Fragmented Testing

A couple things make standardized testing difficult in any given educational setting:

  • pressure to pass / excel
  • expensive exam-taking and scoring process
  • valid test construction
  • contested utility

If the pressure leads to undue stress among students or teacher-aided cheating, or if the time lost to test-taking takes too much from the school schedule, or if test writers cannot crank out valid tests fast enough, or if one day of testing simply does not lead to gains, then standardized testing fails to achieve its desired effect on student learning.

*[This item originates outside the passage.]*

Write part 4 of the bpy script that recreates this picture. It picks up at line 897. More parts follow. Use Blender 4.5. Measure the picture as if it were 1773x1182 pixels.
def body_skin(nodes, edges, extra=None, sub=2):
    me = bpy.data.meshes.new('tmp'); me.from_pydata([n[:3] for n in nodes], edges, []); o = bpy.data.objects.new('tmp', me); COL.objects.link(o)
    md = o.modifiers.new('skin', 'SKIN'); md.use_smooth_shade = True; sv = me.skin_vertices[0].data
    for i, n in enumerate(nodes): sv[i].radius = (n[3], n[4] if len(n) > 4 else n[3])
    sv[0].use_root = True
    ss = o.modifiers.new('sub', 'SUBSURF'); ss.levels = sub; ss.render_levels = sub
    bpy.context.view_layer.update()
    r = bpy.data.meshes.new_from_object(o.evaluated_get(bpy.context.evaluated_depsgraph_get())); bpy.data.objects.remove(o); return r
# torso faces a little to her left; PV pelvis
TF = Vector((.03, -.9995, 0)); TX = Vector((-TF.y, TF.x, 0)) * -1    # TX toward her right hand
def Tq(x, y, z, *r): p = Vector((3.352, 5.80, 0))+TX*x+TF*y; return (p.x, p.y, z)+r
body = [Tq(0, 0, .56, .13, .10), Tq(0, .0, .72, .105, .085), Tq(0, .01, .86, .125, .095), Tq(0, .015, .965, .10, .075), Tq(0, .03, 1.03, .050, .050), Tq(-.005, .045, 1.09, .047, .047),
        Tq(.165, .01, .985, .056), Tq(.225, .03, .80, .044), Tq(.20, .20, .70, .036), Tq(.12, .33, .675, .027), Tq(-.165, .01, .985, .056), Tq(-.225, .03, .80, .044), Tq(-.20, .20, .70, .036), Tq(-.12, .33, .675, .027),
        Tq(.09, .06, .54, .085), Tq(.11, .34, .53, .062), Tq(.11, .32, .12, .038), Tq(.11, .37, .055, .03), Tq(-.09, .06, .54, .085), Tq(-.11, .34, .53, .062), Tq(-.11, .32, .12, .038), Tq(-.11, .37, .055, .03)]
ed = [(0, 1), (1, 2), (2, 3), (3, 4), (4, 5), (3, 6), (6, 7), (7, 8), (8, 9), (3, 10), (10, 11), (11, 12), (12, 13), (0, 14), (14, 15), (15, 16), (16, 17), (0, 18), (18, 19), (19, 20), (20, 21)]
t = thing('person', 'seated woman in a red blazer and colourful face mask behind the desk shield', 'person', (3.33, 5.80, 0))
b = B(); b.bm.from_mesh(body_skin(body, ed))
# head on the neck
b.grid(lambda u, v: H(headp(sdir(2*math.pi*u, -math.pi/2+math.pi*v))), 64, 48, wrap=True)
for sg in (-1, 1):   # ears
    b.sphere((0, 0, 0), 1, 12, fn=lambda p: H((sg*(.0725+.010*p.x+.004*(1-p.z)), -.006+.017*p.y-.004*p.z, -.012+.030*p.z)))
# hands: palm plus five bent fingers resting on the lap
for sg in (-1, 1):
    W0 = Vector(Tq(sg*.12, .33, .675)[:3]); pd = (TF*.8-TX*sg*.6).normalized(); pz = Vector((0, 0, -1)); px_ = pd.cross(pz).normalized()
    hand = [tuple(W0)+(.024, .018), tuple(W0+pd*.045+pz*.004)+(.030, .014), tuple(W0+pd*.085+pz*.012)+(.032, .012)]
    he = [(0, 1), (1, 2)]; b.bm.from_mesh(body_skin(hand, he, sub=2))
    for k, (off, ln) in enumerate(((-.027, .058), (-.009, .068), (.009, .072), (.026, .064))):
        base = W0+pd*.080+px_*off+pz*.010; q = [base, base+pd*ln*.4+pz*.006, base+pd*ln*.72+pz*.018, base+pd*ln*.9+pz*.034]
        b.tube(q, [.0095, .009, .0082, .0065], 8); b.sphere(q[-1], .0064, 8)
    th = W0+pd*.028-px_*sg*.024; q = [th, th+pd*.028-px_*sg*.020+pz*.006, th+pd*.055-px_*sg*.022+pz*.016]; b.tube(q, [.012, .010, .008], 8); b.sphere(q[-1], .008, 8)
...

An alternative test environment may remove these obstacles. Imagine a fragmented exam schedule instead of the massive 4 hour exams currently administered to students. Periodically throughout the academic year, students would respond to targeted questions benchmarking progress in well-defined fields of study. These questions can be administered via computer on both a scheduled and a random basis; depending on the student’s individual achievement and time passed between questions, the administrator can choose more conceptually complex questions. Following either a minimum number of correct questions or a maximum amount of time spent producing an answer, the administrator can decide whether to advance a student or to begin remedial intervention.

A fragmented standardized exam of this sort may be incentivized through small rewards for each correct answer, say, $1. If a student answers one correct question every school day, they could walk out the last day with $180 in their pocket and a good cache of knowledge – plus the prospect of earning / learning more. Allowing up to ten questions per day, kids could walk away with a small scholarship.